In Los Angeles community redevelopment zones, developers have been required to spend money on art since 1964, a requirement that has created a number of outdoor sculptures, as well as the Museum of Contemporary Art.

But officials say that the arts program will produce not only monumental art for $100-million projects but include, for example, fountains and murals at new mini-malls.

In Seattle, artists for years have been hired by the city to design public works items ranging from manhole covers to fire stations.
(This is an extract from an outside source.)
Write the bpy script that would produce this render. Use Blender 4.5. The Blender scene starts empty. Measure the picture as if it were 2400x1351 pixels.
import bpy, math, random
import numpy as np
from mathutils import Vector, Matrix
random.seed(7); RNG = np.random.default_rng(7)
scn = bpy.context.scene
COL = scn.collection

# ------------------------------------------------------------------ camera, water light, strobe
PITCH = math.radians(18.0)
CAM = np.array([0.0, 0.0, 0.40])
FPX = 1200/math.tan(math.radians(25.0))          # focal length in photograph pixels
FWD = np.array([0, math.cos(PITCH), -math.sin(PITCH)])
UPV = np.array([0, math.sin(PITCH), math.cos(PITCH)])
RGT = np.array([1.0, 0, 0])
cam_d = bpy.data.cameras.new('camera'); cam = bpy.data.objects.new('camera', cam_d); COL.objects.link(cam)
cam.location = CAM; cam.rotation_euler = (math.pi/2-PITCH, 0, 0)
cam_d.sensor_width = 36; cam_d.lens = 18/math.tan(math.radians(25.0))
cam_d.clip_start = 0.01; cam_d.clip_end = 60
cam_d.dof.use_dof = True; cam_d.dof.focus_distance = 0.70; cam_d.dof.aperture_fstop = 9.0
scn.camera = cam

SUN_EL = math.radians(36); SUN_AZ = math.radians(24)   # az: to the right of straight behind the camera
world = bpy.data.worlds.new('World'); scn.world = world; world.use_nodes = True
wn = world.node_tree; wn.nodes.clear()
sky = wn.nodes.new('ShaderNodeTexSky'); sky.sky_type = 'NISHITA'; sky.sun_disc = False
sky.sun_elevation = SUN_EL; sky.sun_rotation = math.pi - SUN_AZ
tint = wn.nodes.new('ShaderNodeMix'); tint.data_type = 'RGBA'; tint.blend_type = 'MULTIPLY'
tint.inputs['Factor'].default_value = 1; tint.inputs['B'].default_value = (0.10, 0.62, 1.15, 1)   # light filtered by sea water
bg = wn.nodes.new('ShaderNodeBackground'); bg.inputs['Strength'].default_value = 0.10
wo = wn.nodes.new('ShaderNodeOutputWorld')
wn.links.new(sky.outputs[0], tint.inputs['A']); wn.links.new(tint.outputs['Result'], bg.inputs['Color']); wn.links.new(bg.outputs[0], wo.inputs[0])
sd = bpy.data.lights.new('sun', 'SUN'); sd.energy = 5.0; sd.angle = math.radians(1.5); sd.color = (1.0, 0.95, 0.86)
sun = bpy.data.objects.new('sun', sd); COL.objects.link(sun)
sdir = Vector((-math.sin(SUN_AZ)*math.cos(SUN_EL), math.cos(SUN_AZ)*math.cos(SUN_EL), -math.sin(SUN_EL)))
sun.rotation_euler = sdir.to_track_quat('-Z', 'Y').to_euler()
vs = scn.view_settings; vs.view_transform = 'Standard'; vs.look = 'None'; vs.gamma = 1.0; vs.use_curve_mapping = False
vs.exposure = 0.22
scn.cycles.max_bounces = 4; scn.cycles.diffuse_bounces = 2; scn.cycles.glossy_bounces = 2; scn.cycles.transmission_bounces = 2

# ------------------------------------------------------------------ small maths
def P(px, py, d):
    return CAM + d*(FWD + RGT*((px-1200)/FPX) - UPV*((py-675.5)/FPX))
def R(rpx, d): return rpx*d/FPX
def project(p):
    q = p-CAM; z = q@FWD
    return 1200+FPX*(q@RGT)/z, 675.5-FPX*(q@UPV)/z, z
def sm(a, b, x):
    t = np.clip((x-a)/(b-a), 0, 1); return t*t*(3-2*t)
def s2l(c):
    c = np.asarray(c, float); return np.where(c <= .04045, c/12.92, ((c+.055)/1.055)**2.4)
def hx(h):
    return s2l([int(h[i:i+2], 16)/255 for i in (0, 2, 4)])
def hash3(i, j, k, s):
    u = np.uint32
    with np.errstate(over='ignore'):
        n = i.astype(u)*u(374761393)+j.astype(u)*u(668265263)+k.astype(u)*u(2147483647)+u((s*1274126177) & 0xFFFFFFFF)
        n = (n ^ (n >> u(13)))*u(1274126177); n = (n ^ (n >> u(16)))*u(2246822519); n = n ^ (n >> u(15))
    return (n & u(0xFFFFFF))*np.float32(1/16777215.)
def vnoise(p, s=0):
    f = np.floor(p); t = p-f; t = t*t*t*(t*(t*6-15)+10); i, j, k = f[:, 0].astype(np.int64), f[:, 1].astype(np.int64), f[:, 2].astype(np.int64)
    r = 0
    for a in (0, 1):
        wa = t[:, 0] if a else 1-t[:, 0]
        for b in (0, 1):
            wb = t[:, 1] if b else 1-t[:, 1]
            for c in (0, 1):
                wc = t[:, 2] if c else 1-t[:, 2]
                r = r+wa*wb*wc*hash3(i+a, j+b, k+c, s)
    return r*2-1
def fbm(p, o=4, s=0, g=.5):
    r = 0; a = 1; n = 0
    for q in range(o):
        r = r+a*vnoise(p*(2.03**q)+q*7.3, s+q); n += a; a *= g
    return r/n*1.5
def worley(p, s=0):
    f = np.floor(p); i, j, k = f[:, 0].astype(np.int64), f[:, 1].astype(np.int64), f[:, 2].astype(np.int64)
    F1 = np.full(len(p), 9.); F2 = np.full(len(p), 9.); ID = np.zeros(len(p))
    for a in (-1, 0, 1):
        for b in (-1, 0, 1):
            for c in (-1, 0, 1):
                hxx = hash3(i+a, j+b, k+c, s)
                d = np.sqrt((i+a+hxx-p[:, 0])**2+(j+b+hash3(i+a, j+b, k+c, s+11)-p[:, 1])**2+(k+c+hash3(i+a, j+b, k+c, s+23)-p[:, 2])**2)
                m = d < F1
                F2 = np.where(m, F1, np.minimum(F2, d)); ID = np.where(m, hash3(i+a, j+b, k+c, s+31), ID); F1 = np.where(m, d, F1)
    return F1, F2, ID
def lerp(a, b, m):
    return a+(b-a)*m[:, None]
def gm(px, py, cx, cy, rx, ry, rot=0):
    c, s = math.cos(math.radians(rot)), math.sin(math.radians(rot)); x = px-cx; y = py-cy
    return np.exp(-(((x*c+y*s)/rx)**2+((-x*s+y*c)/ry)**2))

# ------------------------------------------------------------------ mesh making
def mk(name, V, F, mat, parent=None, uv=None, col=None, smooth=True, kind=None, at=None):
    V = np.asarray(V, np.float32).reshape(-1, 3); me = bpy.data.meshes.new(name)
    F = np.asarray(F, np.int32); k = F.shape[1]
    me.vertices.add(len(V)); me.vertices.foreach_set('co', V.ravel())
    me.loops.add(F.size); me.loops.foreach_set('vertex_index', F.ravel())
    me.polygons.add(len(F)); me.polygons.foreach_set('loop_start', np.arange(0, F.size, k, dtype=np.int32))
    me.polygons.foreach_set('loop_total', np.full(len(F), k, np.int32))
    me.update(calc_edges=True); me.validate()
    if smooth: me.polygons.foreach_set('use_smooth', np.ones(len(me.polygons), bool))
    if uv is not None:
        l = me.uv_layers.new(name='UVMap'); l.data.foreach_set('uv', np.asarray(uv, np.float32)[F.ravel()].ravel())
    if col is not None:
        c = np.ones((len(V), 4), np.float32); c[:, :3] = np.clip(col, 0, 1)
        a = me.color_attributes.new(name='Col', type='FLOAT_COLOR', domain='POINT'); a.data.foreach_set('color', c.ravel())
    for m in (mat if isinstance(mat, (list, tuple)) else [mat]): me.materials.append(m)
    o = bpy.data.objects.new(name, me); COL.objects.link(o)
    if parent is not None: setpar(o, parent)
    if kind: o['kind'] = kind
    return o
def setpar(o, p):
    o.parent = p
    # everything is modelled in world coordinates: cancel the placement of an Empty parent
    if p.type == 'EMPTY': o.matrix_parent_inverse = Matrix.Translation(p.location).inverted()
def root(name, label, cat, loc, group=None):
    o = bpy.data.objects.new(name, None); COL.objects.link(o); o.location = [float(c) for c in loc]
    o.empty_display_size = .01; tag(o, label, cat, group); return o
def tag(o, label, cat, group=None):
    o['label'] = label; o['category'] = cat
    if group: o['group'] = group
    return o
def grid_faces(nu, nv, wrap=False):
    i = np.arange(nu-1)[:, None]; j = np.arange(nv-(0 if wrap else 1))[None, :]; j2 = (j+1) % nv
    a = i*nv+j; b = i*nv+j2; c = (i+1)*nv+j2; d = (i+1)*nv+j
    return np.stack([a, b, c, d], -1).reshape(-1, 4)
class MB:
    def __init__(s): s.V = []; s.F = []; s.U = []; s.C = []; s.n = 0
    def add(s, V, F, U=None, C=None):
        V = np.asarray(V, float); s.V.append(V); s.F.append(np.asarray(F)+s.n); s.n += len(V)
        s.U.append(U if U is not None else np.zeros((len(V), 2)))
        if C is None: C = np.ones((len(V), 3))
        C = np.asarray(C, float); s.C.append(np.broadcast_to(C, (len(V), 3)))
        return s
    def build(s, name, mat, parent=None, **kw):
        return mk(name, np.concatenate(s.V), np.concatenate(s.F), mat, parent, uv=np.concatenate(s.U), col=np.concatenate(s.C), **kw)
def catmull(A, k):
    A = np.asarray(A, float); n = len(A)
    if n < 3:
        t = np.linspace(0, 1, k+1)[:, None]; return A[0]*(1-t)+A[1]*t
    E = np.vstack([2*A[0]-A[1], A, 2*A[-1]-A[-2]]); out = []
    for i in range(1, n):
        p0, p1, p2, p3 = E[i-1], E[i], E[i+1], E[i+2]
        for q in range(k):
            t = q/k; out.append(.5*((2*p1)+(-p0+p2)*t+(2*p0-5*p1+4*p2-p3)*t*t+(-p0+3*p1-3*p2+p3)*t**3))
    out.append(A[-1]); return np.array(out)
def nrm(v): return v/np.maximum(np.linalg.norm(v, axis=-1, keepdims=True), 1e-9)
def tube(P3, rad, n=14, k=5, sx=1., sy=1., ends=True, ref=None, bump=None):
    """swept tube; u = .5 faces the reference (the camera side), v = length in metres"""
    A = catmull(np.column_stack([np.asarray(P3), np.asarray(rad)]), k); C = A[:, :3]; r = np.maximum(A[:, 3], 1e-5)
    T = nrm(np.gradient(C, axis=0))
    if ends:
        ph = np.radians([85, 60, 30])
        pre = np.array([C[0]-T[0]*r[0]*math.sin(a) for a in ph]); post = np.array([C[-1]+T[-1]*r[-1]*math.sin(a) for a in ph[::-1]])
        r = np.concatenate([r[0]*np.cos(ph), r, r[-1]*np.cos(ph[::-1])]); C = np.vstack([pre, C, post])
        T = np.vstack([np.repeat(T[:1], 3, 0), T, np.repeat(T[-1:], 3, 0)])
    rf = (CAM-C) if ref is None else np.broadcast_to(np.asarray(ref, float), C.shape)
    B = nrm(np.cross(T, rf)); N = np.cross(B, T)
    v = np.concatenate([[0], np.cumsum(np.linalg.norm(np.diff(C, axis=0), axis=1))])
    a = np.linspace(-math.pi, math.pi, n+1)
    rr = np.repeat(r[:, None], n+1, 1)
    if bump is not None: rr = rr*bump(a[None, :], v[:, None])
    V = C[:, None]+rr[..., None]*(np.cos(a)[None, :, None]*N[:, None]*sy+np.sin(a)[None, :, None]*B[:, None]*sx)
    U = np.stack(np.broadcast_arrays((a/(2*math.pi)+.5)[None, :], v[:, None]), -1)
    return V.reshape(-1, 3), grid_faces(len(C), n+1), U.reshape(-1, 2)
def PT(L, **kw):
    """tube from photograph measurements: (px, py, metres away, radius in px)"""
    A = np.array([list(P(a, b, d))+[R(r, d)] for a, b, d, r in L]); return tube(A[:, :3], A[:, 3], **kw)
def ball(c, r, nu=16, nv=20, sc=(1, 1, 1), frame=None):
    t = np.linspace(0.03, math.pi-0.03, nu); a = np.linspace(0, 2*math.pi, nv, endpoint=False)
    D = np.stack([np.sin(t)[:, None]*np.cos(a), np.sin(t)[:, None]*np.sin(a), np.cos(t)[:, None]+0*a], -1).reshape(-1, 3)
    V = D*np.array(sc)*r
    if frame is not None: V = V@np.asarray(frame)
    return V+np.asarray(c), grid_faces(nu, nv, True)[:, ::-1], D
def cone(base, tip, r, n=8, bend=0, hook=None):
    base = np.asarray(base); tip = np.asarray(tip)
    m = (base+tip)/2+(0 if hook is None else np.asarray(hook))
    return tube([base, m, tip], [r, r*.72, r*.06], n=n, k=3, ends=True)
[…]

Larry’s Markets, a supermarket chain, has voluntarily joined Seattle’s art scene by commissioning an artist to create six 8-foot high metal sculptures of working people to install over a store entrance.

The California Building Industry Assn., which represents developers, opposes new fees that push up the cost of doing business, said Robert Rivinius, the group’s director.

But Rivinius said he did not expect any builder to challenge the city measure, in part because “developers in Los Angeles are reluctant to file lawsuits against the City Council and be branded rabble-rousers.”

Advertisement

Rebecca Boyle of the Business Property Council, which represents 300 Los Angeles county real estate developers, told the council that her group opposes the fees because they will raise costs and make securing bank loans more difficult.

Controversy over the measure also extends to artists. But not all artists agree with the city plan, particularly if city bureaucrats are allowed to dictate the kinds of art that are funded.

“I own Al’s Bar and that’s what we use for a grant,” said Marc Kreisel, who uses proceeds from liquor sales at his downtown nightclub to subsidize an art gallery and live theater group. “That way we don’t have to be accountable to anyone but the IRS.”